Six question marks.  This is a professional writer, folks.

But yeah, the thugs Heller wrenched and gassed were kidnappers, hired by Madison in hopes of creating an international incident that would spark World War III and presumably a nuclear conflict that would threaten the extinction of the human race, thus rendering questions of Heller's "immortality" quite pointless.

This?  This is why you check what your subordinates are planning, Mr. Bury.  And this is also why the story wouldn't allow Gris to learn what Madison's plan was before he tried to execute it, or else Gris, stupid as he is, would be trying to stop Madison.  Can't have an apocalypse threatening those delicious Earth drugs, after all.

So that's Chapter One.  Chapter Two starts with Gris enjoying a lazy Sunday morning, eating an indulgent late breakfast and reading the paper.  But he's not totally relaxing.

By ten my feeling of laziness began to give way to a vague disquiet.  It occurred to me that it was altogether possible that Heller might recover from that debacle.  In life, he was treacherously hyperactive.  A type of disposition for which I have no sympathy.

Oh wow!  Losing an absurd little car race arranged as a publicity stunt might not have defeated Heller once and for all!  What a shocking plot twist!
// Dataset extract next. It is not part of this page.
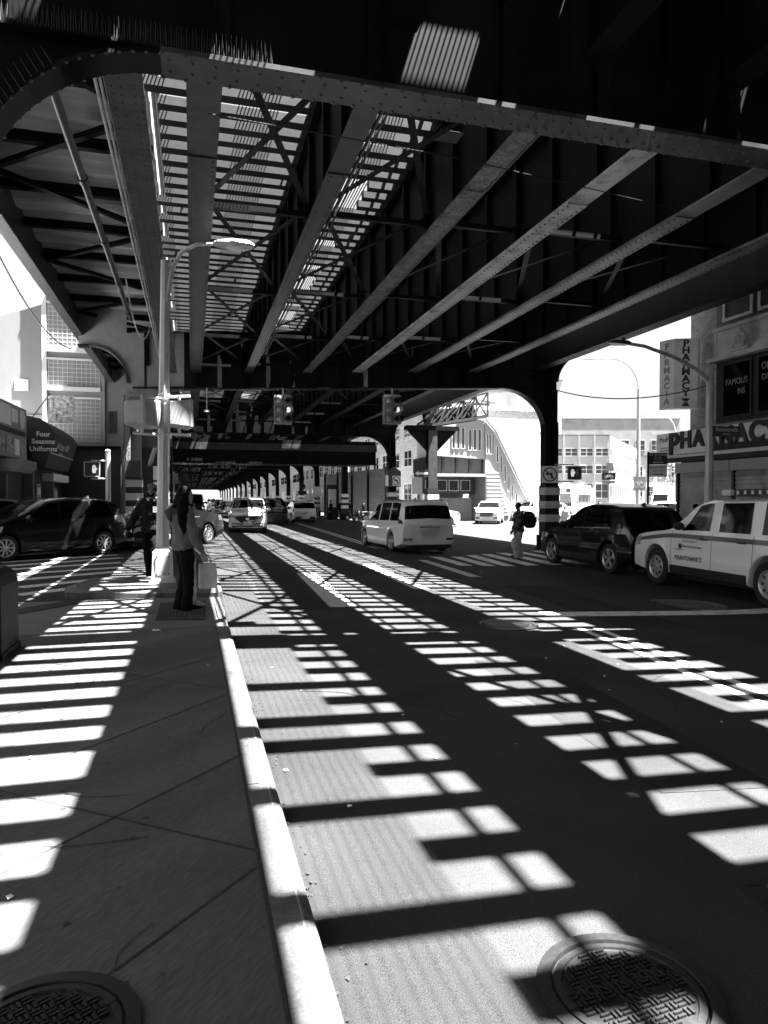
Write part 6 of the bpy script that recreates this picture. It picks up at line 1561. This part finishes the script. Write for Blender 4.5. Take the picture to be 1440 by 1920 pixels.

So Gris flips through the paper, but finds absolutely nothing about yesterday's race., which is patently absurd even if Heller didn't win.  Likewise, there's only the briefest of mentions on the television, usually a clip or two of the race.  Even the local radio is silent on the matter, instead mentioning some Boy Scouts discovering a van containing ten bodies near a picnic area, as well as what's being billed as a murder-suicide involving a pair of snipers (the "suicide" was a self-inflicted stiletto in the back, in case you were wondering how stupid the police are in this story).

Having expended all other methods of learning what his nemesis is up to, Gris turns on the HellerVision to get a first-hand account of Heller's activities.  The Fleet officer is at his office with Izzy, inspecting the spare carbon converter he brought from Voltar that was secretly sabotaged like the first.  His super-special-awesome vision lets him see the tiny v-shaped notch that was enough to mess up the electrical currents, though Izzy needs a huge magnifying glass (hey, why didn't Heller notice that sabotage when he was installing the thing?).  There's a near Code Break - as if that's ever been relevant - when Heller slips up and refers to the devices as "cheap school kits," but he declares that it will be simple to redesign the devices to avoid that problem, and that he'll prepare another car and run another race!

Why are you wanting to race again?  It wasn't your idea in the first place, and surely you or someone else can come up with a better way of introducing this technology?

Izzy weeps in fear, and Gris has a little freakout after learning of this "REAL emergency!"  He rushes about slamming doors and trying to make a phone call on his gun.  Utanc sticks her head out the door, asks what's going on, and is unimpressed when Gris exclaims that "The world is liable to fall in!"  After making her first, brief appearance in some time, she locks herself back in her room.

So, uh, there's our plot for the next couple of chapters.  Can Madison regain the front page?  Will we get to watch a repeat of the previous Part?  If that doesn't sound exciting, we've only got about a hundred pages left before Hubbard jumps the shark.